**Exercise prompt:** Copy each of the entries below faithfully, setting aside any pictures.

Entries with scene source code:
####
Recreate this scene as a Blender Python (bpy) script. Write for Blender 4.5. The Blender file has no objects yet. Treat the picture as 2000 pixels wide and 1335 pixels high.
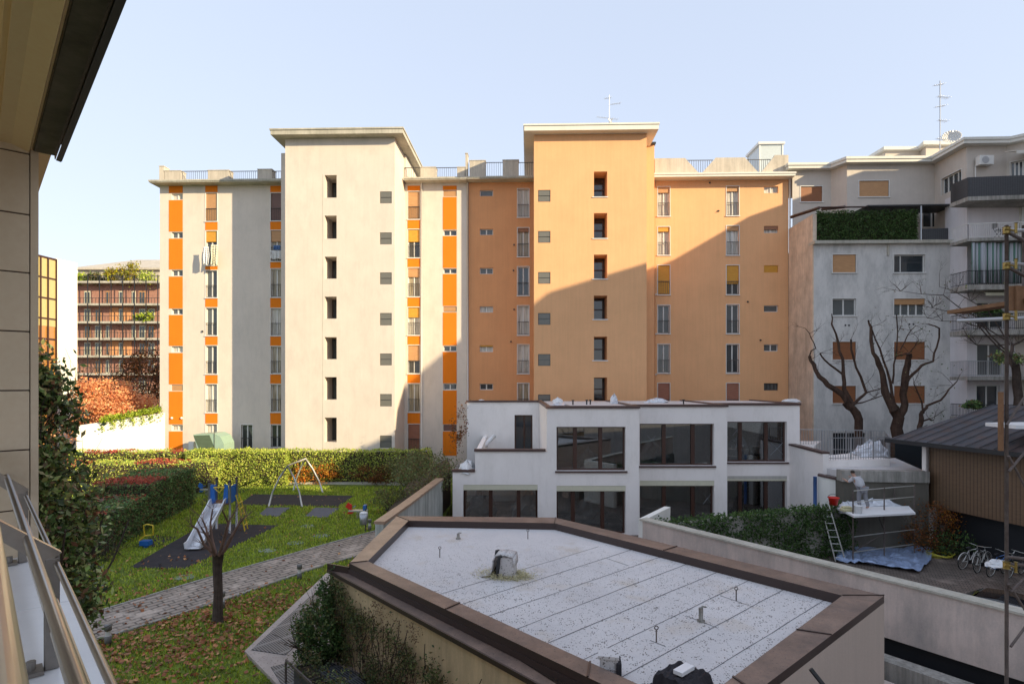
import bpy, bmesh, math, random
import numpy as np
from mathutils import Vector, Matrix
random.seed(7); rng = np.random.default_rng(7)
S = bpy.context.scene
COL = S.collection
R = math.radians

# ------------------------------------------------------------------ camera, sky, sun, exposure
H = 7.2            # eye height above the garden
F = 1130.0; CX = 1000.0; HY = 745.0     # focal length / principal column / horizon row, in photo pixels
cam = bpy.data.cameras.new('camera'); camo = bpy.data.objects.new('camera', cam); COL.objects.link(camo)
camo.location = (0, 0, H); camo.rotation_euler = (R(90), 0, 0)
cam.sensor_width = 36; cam.lens = 36 * F / 2000; cam.shift_y = (HY - 667.5) / 2000
cam.clip_start = 0.05; cam.clip_end = 3000
S.camera = camo
EL = 19.4; AZ = 122.0
world = bpy.data.worlds.new('World'); S.world = world; world.use_nodes = True
wn = world.node_tree.nodes; wl = world.node_tree.links
bg = wn['Background']; sky = wn.new('ShaderNodeTexSky'); sky.sky_type = 'NISHITA'; sky.sun_disc = False
sky.sun_elevation = R(EL); sky.sun_rotation = R(AZ); sky.altitude = 100; sky.air_density = 1.0; sky.dust_density = 0.35; sky.ozone_density = 1.0
hs_ = wn.new('ShaderNodeHueSaturation'); hs_.inputs['Saturation'].default_value = .8; gm_ = wn.new('ShaderNodeGamma'); gm_.inputs[1].default_value = .42; wl.new(sky.outputs[0], gm_.inputs[0]); wl.new(gm_.outputs[0], hs_.inputs['Color']); tn_ = wn.new('ShaderNodeMix'); tn_.data_type = 'RGBA'; tn_.blend_type = 'MULTIPLY'; tn_.inputs[0].default_value = 1; tn_.inputs[7].default_value = (1.06, .955, .95, 1); wl.new(hs_.outputs[0], tn_.inputs[6]); wl.new(tn_.outputs[2], bg.inputs[0]); tn_.blend_type = 'MIX'; tn_.inputs[0].default_value = .6; tn_.inputs[7].default_value = (.70, .81, 1.10, 1); bg.inputs[1].default_value = 0.15
sl = bpy.data.lights.new('sun', 'SUN'); sl.energy = 2.0; sl.angle = R(0.5); sl.color = (.78, .64, .41)
so = bpy.data.objects.new('sun', sl); COL.objects.link(so)
sdir = Vector((math.sin(R(AZ)) * math.cos(R(EL)), math.cos(R(AZ)) * math.cos(R(EL)), math.sin(R(EL))))
so.rotation_euler = sdir.to_track_quat('Z', 'Y').to_euler(); so.location = (20, -20, 40)
S.view_settings.view_transform = 'Standard'; S.view_settings.look = 'None'; S.view_settings.gamma = 1
S.view_settings.exposure = 2.36
S.render.resolution_x = 1024; S.render.resolution_y = 683

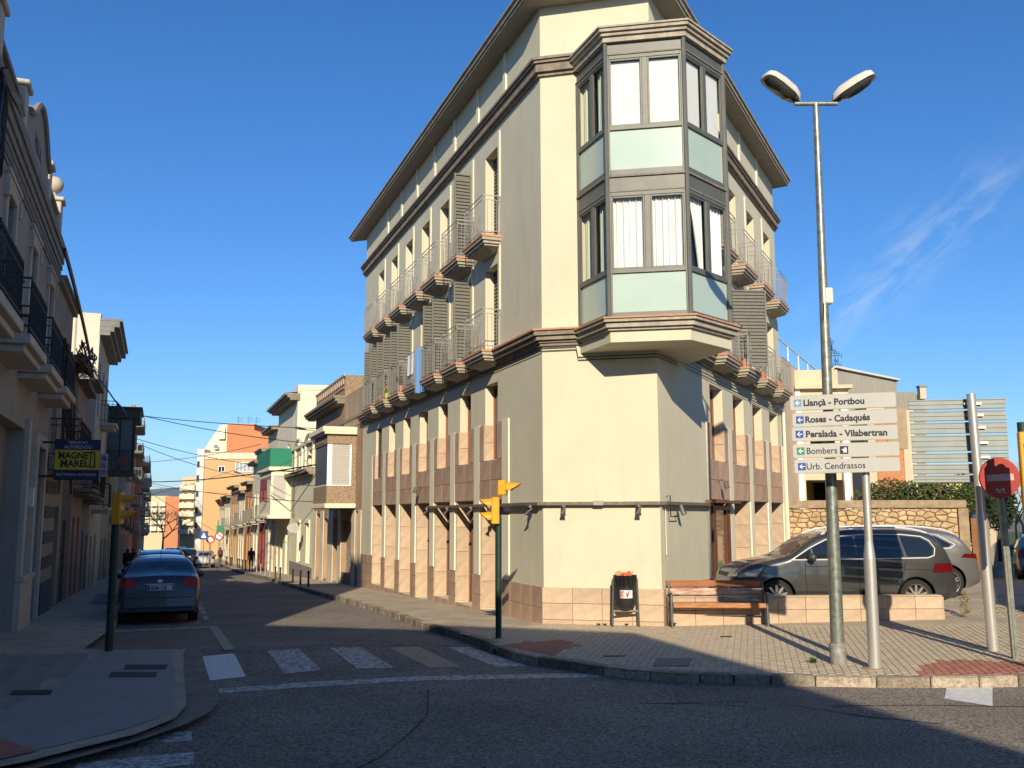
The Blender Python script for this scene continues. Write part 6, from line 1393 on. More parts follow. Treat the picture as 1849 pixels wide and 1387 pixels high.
####
**Response to this task:**
Recreate this scene as a Blender Python (bpy) script. Write for Blender 4.5. The Blender file has no objects yet. Treat the picture as 2000 pixels wide and 1335 pixels high.
import bpy, bmesh, math, random
import numpy as np
from mathutils import Vector, Matrix
random.seed(7); rng = np.random.default_rng(7)
S = bpy.context.scene
COL = S.collection
R = math.radians

# ------------------------------------------------------------------ camera, sky, sun, exposure
H = 7.2            # eye height above the garden
F = 1130.0; CX = 1000.0; HY = 745.0     # focal length / principal column / horizon row, in photo pixels
cam = bpy.data.cameras.new('camera'); camo = bpy.data.objects.new('camera', cam); COL.objects.link(camo)
camo.location = (0, 0, H); camo.rotation_euler = (R(90), 0, 0)
cam.sensor_width = 36; cam.lens = 36 * F / 2000; cam.shift_y = (HY - 667.5) / 2000
cam.clip_start = 0.05; cam.clip_end = 3000
S.camera = camo
EL = 19.4; AZ = 122.0
world = bpy.data.worlds.new('World'); S.world = world; world.use_nodes = True
wn = world.node_tree.nodes; wl = world.node_tree.links
bg = wn['Background']; sky = wn.new('ShaderNodeTexSky'); sky.sky_type = 'NISHITA'; sky.sun_disc = False
sky.sun_elevation = R(EL); sky.sun_rotation = R(AZ); sky.altitude = 100; sky.air_density = 1.0; sky.dust_density = 0.35; sky.ozone_density = 1.0
hs_ = wn.new('ShaderNodeHueSaturation'); hs_.inputs['Saturation'].default_value = .8; gm_ = wn.new('ShaderNodeGamma'); gm_.inputs[1].default_value = .42; wl.new(sky.outputs[0], gm_.inputs[0]); wl.new(gm_.outputs[0], hs_.inputs['Color']); tn_ = wn.new('ShaderNodeMix'); tn_.data_type = 'RGBA'; tn_.blend_type = 'MULTIPLY'; tn_.inputs[0].default_value = 1; tn_.inputs[7].default_value = (1.06, .955, .95, 1); wl.new(hs_.outputs[0], tn_.inputs[6]); wl.new(tn_.outputs[2], bg.inputs[0]); tn_.blend_type = 'MIX'; tn_.inputs[0].default_value = .6; tn_.inputs[7].default_value = (.70, .81, 1.10, 1); bg.inputs[1].default_value = 0.15
sl = bpy.data.lights.new('sun', 'SUN'); sl.energy = 2.0; sl.angle = R(0.5); sl.color = (.78, .64, .41)
so = bpy.data.objects.new('sun', sl); COL.objects.link(so)
sdir = Vector((math.sin(R(AZ)) * math.cos(R(EL)), math.cos(R(AZ)) * math.cos(R(EL)), math.sin(R(EL))))
so.rotation_euler = sdir.to_track_quat('Z', 'Y').to_euler(); so.location = (20, -20, 40)
S.view_settings.view_transform = 'Standard'; S.view_settings.look = 'None'; S.view_settings.gamma = 1
S.view_settings.exposure = 2.36
S.render.resolution_x = 1024; S.render.resolution_y = 683

The Blender Python script for this scene continues. Write part 6, from line 1393 on. More parts follow. Treat the picture as 1849 pixels wide and 1387 pixels high.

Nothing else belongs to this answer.